### Given material
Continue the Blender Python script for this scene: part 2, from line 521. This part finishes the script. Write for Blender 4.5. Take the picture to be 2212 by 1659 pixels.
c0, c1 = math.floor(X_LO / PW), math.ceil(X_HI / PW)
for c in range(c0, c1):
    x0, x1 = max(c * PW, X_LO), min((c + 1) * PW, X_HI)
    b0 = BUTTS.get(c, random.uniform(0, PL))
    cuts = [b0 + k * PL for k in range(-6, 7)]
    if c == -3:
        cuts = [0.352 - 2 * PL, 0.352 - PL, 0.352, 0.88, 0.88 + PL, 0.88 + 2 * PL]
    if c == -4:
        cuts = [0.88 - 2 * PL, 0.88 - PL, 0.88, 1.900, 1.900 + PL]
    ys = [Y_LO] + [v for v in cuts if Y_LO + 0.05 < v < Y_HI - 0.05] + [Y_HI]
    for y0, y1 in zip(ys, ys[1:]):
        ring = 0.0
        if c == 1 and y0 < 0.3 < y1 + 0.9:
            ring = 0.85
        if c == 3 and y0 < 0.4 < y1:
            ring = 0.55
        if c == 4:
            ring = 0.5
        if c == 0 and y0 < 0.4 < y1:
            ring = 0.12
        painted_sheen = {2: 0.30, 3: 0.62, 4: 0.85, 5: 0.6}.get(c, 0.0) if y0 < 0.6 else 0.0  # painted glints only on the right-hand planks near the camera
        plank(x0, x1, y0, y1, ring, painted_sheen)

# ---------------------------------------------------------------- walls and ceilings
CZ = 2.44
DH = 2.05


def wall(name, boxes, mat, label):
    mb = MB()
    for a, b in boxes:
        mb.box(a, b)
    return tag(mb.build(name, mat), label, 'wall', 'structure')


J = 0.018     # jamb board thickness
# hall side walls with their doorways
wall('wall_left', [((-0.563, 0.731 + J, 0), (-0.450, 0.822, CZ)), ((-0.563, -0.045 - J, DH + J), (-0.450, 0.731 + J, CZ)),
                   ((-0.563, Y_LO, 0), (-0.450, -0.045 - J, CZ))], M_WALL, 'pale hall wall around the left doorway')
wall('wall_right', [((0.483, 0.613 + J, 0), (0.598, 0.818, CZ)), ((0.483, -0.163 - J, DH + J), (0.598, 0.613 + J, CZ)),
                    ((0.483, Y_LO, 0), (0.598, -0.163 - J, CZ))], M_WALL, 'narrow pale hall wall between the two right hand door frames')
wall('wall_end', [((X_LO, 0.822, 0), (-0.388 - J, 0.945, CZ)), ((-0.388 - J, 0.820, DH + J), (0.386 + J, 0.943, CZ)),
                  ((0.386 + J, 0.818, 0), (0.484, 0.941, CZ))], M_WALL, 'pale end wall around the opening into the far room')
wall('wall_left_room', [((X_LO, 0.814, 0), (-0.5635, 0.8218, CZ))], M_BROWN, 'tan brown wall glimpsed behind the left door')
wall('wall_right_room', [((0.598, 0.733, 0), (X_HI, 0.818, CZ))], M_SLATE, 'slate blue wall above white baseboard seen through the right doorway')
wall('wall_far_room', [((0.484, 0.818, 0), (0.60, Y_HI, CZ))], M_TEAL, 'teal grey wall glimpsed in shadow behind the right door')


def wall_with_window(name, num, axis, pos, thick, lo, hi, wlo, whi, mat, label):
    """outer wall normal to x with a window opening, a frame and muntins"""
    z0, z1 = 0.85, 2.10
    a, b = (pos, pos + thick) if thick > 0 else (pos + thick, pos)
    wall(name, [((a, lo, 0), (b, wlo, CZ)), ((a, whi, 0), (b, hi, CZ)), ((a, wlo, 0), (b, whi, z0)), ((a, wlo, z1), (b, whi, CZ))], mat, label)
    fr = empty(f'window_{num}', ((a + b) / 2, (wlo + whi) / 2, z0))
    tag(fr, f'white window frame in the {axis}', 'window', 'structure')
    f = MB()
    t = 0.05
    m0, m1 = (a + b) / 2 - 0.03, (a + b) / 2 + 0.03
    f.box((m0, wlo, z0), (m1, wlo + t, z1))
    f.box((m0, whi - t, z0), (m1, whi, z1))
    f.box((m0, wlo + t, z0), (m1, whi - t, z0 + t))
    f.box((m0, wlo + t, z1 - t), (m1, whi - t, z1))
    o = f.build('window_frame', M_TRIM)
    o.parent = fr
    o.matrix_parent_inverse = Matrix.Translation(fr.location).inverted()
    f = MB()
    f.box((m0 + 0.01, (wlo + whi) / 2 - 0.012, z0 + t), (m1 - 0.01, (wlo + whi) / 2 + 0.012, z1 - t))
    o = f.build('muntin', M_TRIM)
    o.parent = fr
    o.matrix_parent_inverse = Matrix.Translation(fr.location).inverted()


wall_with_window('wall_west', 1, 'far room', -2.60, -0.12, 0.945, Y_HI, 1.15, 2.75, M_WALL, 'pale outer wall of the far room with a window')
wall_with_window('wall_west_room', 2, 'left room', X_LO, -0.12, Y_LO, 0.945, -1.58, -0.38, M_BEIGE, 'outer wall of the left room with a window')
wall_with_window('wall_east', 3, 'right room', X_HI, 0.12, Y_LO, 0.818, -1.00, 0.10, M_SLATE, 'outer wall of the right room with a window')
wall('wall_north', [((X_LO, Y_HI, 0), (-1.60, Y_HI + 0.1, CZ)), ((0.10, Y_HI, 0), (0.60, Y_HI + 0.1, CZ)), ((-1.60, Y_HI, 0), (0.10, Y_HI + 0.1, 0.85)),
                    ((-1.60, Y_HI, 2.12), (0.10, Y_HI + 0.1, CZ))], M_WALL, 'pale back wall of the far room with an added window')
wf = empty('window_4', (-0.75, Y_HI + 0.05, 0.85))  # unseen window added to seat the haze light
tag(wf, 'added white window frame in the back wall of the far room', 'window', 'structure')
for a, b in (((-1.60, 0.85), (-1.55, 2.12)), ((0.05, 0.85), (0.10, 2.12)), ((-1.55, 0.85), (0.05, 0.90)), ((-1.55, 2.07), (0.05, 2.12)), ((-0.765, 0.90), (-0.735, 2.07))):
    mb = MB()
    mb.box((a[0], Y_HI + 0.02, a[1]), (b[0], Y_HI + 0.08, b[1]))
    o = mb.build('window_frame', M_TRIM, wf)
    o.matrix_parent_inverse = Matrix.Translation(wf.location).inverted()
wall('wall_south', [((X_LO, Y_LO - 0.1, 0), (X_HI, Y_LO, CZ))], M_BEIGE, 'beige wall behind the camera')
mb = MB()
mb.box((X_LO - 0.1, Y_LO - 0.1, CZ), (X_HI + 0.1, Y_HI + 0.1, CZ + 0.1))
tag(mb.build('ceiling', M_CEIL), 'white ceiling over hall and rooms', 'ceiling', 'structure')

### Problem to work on
Only the lines from the start of the data to the line holding "return tag(mb.build(name, mat), label, 'wall', 'structure')" are wanted; return them exactly, both ends included.

### Task response
Continue the Blender Python script for this scene: part 2, from line 521. This part finishes the script. Write for Blender 4.5. Take the picture to be 2212 by 1659 pixels.
c0, c1 = math.floor(X_LO / PW), math.ceil(X_HI / PW)
for c in range(c0, c1):
    x0, x1 = max(c * PW, X_LO), min((c + 1) * PW, X_HI)
    b0 = BUTTS.get(c, random.uniform(0, PL))
    cuts = [b0 + k * PL for k in range(-6, 7)]
    if c == -3:
        cuts = [0.352 - 2 * PL, 0.352 - PL, 0.352, 0.88, 0.88 + PL, 0.88 + 2 * PL]
    if c == -4:
        cuts = [0.88 - 2 * PL, 0.88 - PL, 0.88, 1.900, 1.900 + PL]
    ys = [Y_LO] + [v for v in cuts if Y_LO + 0.05 < v < Y_HI - 0.05] + [Y_HI]
    for y0, y1 in zip(ys, ys[1:]):
        ring = 0.0
        if c == 1 and y0 < 0.3 < y1 + 0.9:
            ring = 0.85
        if c == 3 and y0 < 0.4 < y1:
            ring = 0.55
        if c == 4:
            ring = 0.5
        if c == 0 and y0 < 0.4 < y1:
            ring = 0.12
        painted_sheen = {2: 0.30, 3: 0.62, 4: 0.85, 5: 0.6}.get(c, 0.0) if y0 < 0.6 else 0.0  # painted glints only on the right-hand planks near the camera
        plank(x0, x1, y0, y1, ring, painted_sheen)

# ---------------------------------------------------------------- walls and ceilings
CZ = 2.44
DH = 2.05


def wall(name, boxes, mat, label):
    mb = MB()
    for a, b in boxes:
        mb.box(a, b)
    return tag(mb.build(name, mat), label, 'wall', 'structure')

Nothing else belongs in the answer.